What the exercise asks >>
Quote only the lines from the top of the listing below down to and including the line with "lamp((0.2, 0.15, 4.2), (0.2, 0.6, 1.2), 1.6, 0.5, 22)".

══════════

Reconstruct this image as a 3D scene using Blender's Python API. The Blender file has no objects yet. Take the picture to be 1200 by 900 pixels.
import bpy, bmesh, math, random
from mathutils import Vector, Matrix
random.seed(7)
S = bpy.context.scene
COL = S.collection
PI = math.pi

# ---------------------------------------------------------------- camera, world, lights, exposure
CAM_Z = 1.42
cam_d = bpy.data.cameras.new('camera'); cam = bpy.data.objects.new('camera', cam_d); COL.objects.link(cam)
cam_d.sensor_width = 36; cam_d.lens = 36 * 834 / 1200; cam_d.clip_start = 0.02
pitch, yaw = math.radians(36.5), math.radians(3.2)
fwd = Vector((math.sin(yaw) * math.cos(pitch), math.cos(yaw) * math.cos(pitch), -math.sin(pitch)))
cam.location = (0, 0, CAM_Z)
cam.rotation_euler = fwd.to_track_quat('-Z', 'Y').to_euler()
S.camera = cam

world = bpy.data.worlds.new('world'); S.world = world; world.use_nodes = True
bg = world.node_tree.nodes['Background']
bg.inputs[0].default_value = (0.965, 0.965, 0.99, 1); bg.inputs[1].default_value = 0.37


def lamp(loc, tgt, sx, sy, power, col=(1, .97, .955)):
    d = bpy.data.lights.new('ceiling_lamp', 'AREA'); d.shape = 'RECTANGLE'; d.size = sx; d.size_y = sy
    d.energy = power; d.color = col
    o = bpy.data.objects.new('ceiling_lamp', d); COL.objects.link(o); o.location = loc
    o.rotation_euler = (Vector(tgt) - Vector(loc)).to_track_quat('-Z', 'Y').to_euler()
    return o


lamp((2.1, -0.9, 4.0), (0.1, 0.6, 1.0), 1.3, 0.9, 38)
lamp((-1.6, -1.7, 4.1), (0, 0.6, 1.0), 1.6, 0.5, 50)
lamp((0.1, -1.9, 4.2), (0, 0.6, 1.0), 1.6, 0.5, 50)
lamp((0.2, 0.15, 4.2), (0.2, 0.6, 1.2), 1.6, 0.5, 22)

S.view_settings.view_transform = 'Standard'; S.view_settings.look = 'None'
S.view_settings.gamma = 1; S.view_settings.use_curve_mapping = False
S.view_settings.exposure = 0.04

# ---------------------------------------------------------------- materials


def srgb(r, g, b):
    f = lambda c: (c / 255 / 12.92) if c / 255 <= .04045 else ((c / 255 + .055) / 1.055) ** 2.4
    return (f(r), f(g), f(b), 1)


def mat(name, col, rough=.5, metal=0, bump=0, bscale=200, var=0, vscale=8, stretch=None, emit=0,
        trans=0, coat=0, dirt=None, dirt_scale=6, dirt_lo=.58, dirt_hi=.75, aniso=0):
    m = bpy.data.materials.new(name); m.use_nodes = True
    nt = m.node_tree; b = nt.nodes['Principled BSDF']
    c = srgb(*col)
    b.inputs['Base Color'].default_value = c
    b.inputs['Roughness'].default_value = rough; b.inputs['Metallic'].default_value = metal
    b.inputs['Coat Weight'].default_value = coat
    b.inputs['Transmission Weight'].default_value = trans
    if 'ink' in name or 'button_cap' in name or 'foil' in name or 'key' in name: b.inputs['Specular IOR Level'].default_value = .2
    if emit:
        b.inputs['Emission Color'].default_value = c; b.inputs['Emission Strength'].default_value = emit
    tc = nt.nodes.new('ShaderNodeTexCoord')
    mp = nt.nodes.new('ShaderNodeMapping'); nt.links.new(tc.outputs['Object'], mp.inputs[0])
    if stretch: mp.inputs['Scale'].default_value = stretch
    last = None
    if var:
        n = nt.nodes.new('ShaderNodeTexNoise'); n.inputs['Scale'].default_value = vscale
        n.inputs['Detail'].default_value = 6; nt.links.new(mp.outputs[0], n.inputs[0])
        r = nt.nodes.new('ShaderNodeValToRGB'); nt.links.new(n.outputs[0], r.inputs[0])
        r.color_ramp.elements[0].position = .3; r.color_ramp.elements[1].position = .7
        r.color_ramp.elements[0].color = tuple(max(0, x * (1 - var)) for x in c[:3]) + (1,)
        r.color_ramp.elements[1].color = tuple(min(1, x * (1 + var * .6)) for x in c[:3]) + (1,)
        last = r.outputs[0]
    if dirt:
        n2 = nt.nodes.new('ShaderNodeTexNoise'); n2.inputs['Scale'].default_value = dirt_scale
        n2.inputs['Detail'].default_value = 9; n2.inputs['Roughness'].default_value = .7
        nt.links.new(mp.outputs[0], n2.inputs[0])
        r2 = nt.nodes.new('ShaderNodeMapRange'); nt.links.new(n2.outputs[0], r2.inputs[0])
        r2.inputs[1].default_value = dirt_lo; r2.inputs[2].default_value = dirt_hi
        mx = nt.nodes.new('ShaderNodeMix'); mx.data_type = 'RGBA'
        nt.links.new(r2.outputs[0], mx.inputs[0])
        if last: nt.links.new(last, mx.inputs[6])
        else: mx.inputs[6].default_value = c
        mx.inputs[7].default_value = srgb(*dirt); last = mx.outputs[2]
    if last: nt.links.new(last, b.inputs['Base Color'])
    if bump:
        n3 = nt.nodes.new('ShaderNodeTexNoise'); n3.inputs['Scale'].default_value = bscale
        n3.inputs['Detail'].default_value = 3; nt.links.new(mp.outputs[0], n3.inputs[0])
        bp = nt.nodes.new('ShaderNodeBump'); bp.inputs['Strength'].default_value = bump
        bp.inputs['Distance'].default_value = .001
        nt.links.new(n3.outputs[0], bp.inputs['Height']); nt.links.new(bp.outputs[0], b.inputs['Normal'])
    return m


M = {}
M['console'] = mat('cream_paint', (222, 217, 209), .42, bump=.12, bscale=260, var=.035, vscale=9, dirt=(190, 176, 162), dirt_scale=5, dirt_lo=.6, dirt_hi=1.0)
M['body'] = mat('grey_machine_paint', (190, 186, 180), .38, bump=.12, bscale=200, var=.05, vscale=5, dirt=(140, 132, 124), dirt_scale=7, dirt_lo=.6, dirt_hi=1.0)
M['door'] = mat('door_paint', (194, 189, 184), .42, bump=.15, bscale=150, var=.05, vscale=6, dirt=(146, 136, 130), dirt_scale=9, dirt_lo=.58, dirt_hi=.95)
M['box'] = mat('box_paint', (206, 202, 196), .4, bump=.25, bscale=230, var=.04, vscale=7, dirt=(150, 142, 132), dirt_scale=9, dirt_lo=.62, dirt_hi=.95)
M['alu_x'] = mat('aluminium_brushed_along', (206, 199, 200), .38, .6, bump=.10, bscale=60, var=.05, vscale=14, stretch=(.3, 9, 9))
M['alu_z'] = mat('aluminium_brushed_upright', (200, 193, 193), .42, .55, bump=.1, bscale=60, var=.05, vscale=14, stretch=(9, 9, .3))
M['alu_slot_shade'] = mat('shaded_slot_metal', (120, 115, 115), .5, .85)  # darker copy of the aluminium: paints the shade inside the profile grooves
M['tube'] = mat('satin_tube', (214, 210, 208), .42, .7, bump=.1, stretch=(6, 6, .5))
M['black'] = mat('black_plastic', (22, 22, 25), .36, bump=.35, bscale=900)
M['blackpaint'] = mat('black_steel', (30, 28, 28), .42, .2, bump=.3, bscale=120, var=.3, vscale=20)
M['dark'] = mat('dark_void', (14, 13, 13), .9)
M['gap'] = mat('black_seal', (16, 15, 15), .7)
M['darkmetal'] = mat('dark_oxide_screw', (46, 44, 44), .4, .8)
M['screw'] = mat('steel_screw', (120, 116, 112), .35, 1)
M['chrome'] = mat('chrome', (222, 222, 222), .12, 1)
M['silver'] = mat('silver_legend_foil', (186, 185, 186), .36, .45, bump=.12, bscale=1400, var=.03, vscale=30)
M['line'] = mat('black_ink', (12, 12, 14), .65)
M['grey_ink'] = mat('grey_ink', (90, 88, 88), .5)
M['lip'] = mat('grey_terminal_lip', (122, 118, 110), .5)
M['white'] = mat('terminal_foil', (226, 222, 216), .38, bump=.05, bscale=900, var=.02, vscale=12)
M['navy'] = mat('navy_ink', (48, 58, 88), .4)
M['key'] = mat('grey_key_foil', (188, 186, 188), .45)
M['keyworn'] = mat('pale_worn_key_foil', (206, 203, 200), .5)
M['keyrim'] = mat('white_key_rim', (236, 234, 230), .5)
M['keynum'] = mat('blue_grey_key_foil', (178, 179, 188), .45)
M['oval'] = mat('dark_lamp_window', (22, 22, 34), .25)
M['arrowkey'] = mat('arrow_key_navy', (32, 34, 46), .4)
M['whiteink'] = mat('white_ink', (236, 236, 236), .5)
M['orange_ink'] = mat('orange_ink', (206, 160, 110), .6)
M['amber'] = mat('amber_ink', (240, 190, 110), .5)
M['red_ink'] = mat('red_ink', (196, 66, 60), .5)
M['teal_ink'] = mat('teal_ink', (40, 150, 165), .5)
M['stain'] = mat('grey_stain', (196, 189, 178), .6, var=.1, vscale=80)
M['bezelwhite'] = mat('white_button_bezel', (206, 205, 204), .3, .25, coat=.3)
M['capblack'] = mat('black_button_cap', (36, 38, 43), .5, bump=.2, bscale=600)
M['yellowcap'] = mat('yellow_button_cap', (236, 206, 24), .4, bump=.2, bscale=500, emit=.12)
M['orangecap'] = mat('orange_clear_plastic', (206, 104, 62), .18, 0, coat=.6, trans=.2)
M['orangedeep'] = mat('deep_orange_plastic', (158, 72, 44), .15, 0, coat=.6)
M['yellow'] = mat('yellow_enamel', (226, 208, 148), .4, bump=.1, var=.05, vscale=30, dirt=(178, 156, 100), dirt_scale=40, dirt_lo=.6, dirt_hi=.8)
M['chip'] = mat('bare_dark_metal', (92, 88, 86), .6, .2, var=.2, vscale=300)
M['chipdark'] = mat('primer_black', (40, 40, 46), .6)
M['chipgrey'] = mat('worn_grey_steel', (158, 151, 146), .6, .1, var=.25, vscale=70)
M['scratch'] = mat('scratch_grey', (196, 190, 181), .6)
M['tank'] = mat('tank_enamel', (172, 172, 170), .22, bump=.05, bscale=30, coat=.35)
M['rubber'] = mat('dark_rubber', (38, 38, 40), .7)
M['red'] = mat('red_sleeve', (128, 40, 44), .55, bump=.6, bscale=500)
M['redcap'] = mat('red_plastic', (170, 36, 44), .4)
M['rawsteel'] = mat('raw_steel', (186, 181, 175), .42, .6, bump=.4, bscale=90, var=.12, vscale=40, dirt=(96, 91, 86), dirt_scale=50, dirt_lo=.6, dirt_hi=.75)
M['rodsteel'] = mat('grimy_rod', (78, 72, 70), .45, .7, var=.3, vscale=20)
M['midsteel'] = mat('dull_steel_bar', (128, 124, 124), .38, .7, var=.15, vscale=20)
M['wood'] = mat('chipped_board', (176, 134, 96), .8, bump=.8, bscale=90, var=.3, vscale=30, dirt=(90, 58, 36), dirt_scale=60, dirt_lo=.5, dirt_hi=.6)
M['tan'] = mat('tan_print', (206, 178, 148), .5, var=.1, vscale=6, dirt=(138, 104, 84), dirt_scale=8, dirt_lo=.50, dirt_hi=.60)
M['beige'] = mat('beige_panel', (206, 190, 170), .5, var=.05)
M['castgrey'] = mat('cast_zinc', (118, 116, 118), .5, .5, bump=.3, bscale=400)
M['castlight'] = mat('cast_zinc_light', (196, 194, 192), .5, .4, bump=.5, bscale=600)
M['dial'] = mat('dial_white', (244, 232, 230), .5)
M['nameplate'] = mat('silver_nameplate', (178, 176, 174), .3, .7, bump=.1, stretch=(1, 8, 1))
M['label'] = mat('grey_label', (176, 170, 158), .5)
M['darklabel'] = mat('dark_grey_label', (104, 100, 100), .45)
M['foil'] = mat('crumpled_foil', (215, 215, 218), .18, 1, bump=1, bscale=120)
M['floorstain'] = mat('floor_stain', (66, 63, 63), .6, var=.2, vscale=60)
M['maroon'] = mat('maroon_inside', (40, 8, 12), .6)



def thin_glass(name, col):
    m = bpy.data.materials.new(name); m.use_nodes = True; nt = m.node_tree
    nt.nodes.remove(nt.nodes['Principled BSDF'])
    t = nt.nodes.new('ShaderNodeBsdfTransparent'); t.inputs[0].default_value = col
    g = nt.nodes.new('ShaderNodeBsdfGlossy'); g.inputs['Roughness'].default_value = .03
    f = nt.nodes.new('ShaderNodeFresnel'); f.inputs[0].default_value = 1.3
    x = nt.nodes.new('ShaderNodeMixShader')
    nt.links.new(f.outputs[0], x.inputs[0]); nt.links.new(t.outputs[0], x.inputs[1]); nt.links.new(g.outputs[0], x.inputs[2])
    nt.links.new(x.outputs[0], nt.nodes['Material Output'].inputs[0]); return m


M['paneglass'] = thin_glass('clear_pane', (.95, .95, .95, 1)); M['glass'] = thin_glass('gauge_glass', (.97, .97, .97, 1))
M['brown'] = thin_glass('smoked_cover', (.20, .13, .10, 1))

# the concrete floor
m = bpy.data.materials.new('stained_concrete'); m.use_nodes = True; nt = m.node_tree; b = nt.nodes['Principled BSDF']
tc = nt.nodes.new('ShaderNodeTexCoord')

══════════

Exercise solution >>
Reconstruct this image as a 3D scene using Blender's Python API. The Blender file has no objects yet. Take the picture to be 1200 by 900 pixels.
import bpy, bmesh, math, random
from mathutils import Vector, Matrix
random.seed(7)
S = bpy.context.scene
COL = S.collection
PI = math.pi

# ---------------------------------------------------------------- camera, world, lights, exposure
CAM_Z = 1.42
cam_d = bpy.data.cameras.new('camera'); cam = bpy.data.objects.new('camera', cam_d); COL.objects.link(cam)
cam_d.sensor_width = 36; cam_d.lens = 36 * 834 / 1200; cam_d.clip_start = 0.02
pitch, yaw = math.radians(36.5), math.radians(3.2)
fwd = Vector((math.sin(yaw) * math.cos(pitch), math.cos(yaw) * math.cos(pitch), -math.sin(pitch)))
cam.location = (0, 0, CAM_Z)
cam.rotation_euler = fwd.to_track_quat('-Z', 'Y').to_euler()
S.camera = cam

world = bpy.data.worlds.new('world'); S.world = world; world.use_nodes = True
bg = world.node_tree.nodes['Background']
bg.inputs[0].default_value = (0.965, 0.965, 0.99, 1); bg.inputs[1].default_value = 0.37


def lamp(loc, tgt, sx, sy, power, col=(1, .97, .955)):
    d = bpy.data.lights.new('ceiling_lamp', 'AREA'); d.shape = 'RECTANGLE'; d.size = sx; d.size_y = sy
    d.energy = power; d.color = col
    o = bpy.data.objects.new('ceiling_lamp', d); COL.objects.link(o); o.location = loc
    o.rotation_euler = (Vector(tgt) - Vector(loc)).to_track_quat('-Z', 'Y').to_euler()
    return o


lamp((2.1, -0.9, 4.0), (0.1, 0.6, 1.0), 1.3, 0.9, 38)
lamp((-1.6, -1.7, 4.1), (0, 0.6, 1.0), 1.6, 0.5, 50)
lamp((0.1, -1.9, 4.2), (0, 0.6, 1.0), 1.6, 0.5, 50)
lamp((0.2, 0.15, 4.2), (0.2, 0.6, 1.2), 1.6, 0.5, 22)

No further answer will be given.